# [EXERCISE AIM]
All of the lines below are to be printed again exactly; images are excluded from the output.

# [MATERIAL PROVIDED]
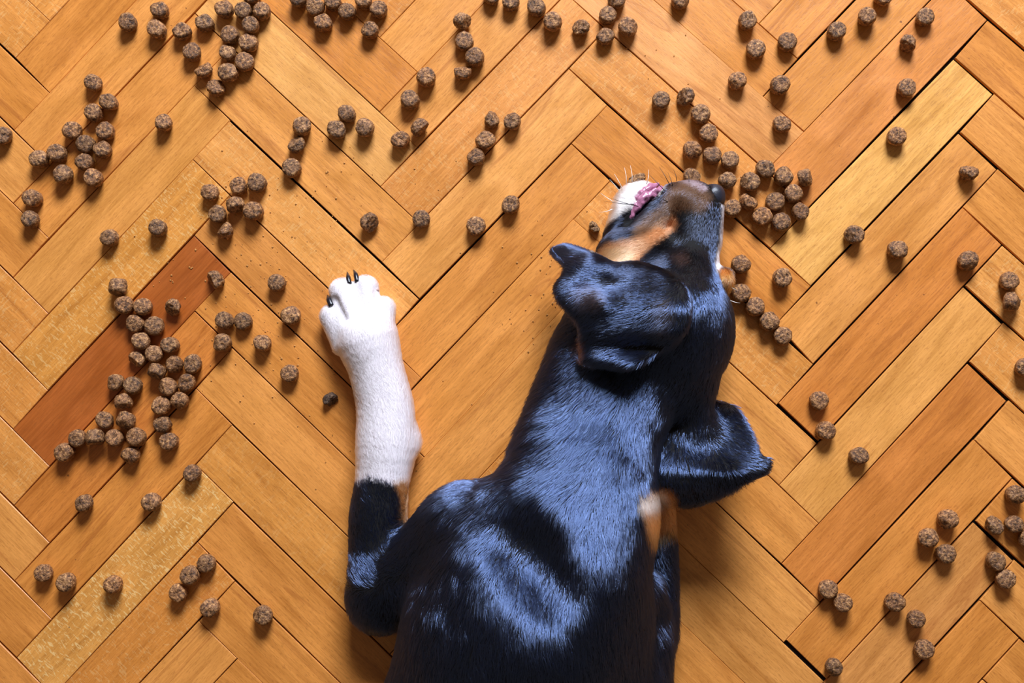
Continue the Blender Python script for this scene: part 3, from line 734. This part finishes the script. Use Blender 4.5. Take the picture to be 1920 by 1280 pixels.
# nose leather with its two nostrils
bm = bmesh.new(); bmesh.ops.create_icosphere(bm, subdivisions=5, radius=1.0)
cn = Q(1336, 370, 60)
for vtx in bm.verts:
    p = vtx.co.copy()
    p = Vector((math.copysign(abs(p.x) ** 0.85, p.x), math.copysign(abs(p.y) ** 0.85, p.y), math.copysign(abs(p.z) ** 0.9, p.z)))
    for nx_, ny_, nz_ in ((-0.50, 0.60, 0.62), (0.1, 0.85, -0.5)):
        dn = (p - Vector((nx_, ny_, nz_))).length; p *= 1 - 0.6 * math.exp(-(dn / 0.24) ** 2)
    p *= 1 - 0.12 * math.exp(-((p.z + 0.05) / 0.10) ** 2) * (p.y > 0)
    vtx.co = Vector((p.x * 23 * U, p.y * 24 * U, p.z * 29 * U)) + Vector(cn)
mn = bpy.data.meshes.new('nose'); bm.to_mesh(mn); bm.free(); mn.polygons.foreach_set('use_smooth', np.ones(len(mn.polygons), bool)); mn.materials.append(NOSE)
no = bpy.data.objects.new('nose', mn); SC.collection.objects.link(no); no.parent = dog; tag(no, 'bluish black nose leather with nostrils')
l1 = tube('lip', [(1240,352,56),(1226,362,64),(1210,370,70),(1197,384,72),(1187,400,70),(1179,416,64),(1173,428,56)], [6,9,9,7,5,4,2.5], LIP, 20, 0.24, 3, 14)
l2 = tube('lip', [(1234,346,48),(1218,352,58),(1204,362,64),(1192,376,64),(1184,390,60)], [4,7,7,5,3], LIP, 18, 0.24, 9, 14)
for l_ in (l1, l2): tag(l_, 'wet pink purple wrinkled lip')
for pts_, rr_, mt, lb in (([(655,532,40),(653,520,34),(651,510,22)], [5,4.5,1], CLAW, 'black claw'), ([(670,528,40),(667,515,34),(663,506,22)], [5,4.5,1], CLAW, 'black claw'),
                      ([(622,574,42),(617,562,36),(614,553,24)], [6,5.5,1], CLAW, 'black claw'), ([(706,546,34),(703,536,28),(700,528,18)], [5,4.5,1.5], CLAWL, 'pale pink claw')):
    tag(tube('claw', pts_, rr_, mt, 8), lb)
tag(tube('eyelid', [(1270,492,134),(1282,500,142),(1296,500,140),(1306,494,134)], [1.5,4,4,1.5], LID, 10), 'closed dark eyelid under the brow')
for (a_, b_, zz, m_) in (((1246,357),(1216,326),92,WHD),((1256,347),(1236,312),84,WHD),((1269,339),(1263,318),72,WHD),((1290,352),(1291,326),84,WHD),((1197,387),(1141,370),92,WHD),((1189,383),(1134,377),86,WHD),
                       ((1252,378),(1226,364),98,WHD),((1262,352),(1252,322),86,WHD),((1174,345),(1171,314),66,WHL),((1185,342),(1182,310),66,WHL),((1212,345),(1216,318),60,WHL),((1162,358),(1143,336),58,WHL),
                       ((1150,378),(1126,362),56,WHL),((1148,392),(1122,398),56,WHL),((1166,352),(1152,326),60,WHL),((1360,532),(1384,545),100,WHL),((1366,562),(1388,568),104,WHL)):
    mx_ = ((a_[0] + b_[0]) / 2 + 1.5, (a_[1] + b_[1]) / 2 + 1.5)
    tube('whisker', [(*a_, zz), (*mx_, zz + 4), (*b_, zz - 6)], [0.75, 0.55, 0.2], m_, 5)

# [FULL RESPONSE]
Continue the Blender Python script for this scene: part 3, from line 734. This part finishes the script. Use Blender 4.5. Take the picture to be 1920 by 1280 pixels.
# nose leather with its two nostrils
bm = bmesh.new(); bmesh.ops.create_icosphere(bm, subdivisions=5, radius=1.0)
cn = Q(1336, 370, 60)
for vtx in bm.verts:
    p = vtx.co.copy()
    p = Vector((math.copysign(abs(p.x) ** 0.85, p.x), math.copysign(abs(p.y) ** 0.85, p.y), math.copysign(abs(p.z) ** 0.9, p.z)))
    for nx_, ny_, nz_ in ((-0.50, 0.60, 0.62), (0.1, 0.85, -0.5)):
        dn = (p - Vector((nx_, ny_, nz_))).length; p *= 1 - 0.6 * math.exp(-(dn / 0.24) ** 2)
    p *= 1 - 0.12 * math.exp(-((p.z + 0.05) / 0.10) ** 2) * (p.y > 0)
    vtx.co = Vector((p.x * 23 * U, p.y * 24 * U, p.z * 29 * U)) + Vector(cn)
mn = bpy.data.meshes.new('nose'); bm.to_mesh(mn); bm.free(); mn.polygons.foreach_set('use_smooth', np.ones(len(mn.polygons), bool)); mn.materials.append(NOSE)
no = bpy.data.objects.new('nose', mn); SC.collection.objects.link(no); no.parent = dog; tag(no, 'bluish black nose leather with nostrils')
l1 = tube('lip', [(1240,352,56),(1226,362,64),(1210,370,70),(1197,384,72),(1187,400,70),(1179,416,64),(1173,428,56)], [6,9,9,7,5,4,2.5], LIP, 20, 0.24, 3, 14)
l2 = tube('lip', [(1234,346,48),(1218,352,58),(1204,362,64),(1192,376,64),(1184,390,60)], [4,7,7,5,3], LIP, 18, 0.24, 9, 14)
for l_ in (l1, l2): tag(l_, 'wet pink purple wrinkled lip')
for pts_, rr_, mt, lb in (([(655,532,40),(653,520,34),(651,510,22)], [5,4.5,1], CLAW, 'black claw'), ([(670,528,40),(667,515,34),(663,506,22)], [5,4.5,1], CLAW, 'black claw'),
                      ([(622,574,42),(617,562,36),(614,553,24)], [6,5.5,1], CLAW, 'black claw'), ([(706,546,34),(703,536,28),(700,528,18)], [5,4.5,1.5], CLAWL, 'pale pink claw')):
    tag(tube('claw', pts_, rr_, mt, 8), lb)
tag(tube('eyelid', [(1270,492,134),(1282,500,142),(1296,500,140),(1306,494,134)], [1.5,4,4,1.5], LID, 10), 'closed dark eyelid under the brow')
for (a_, b_, zz, m_) in (((1246,357),(1216,326),92,WHD),((1256,347),(1236,312),84,WHD),((1269,339),(1263,318),72,WHD),((1290,352),(1291,326),84,WHD),((1197,387),(1141,370),92,WHD),((1189,383),(1134,377),86,WHD),
                       ((1252,378),(1226,364),98,WHD),((1262,352),(1252,322),86,WHD),((1174,345),(1171,314),66,WHL),((1185,342),(1182,310),66,WHL),((1212,345),(1216,318),60,WHL),((1162,358),(1143,336),58,WHL),
                       ((1150,378),(1126,362),56,WHL),((1148,392),(1122,398),56,WHL),((1166,352),(1152,326),60,WHL),((1360,532),(1384,545),100,WHL),((1366,562),(1388,568),104,WHL)):
    mx_ = ((a_[0] + b_[0]) / 2 + 1.5, (a_[1] + b_[1]) / 2 + 1.5)
    tube('whisker', [(*a_, zz), (*mx_, zz + 4), (*b_, zz - 6)], [0.75, 0.55, 0.2], m_, 5)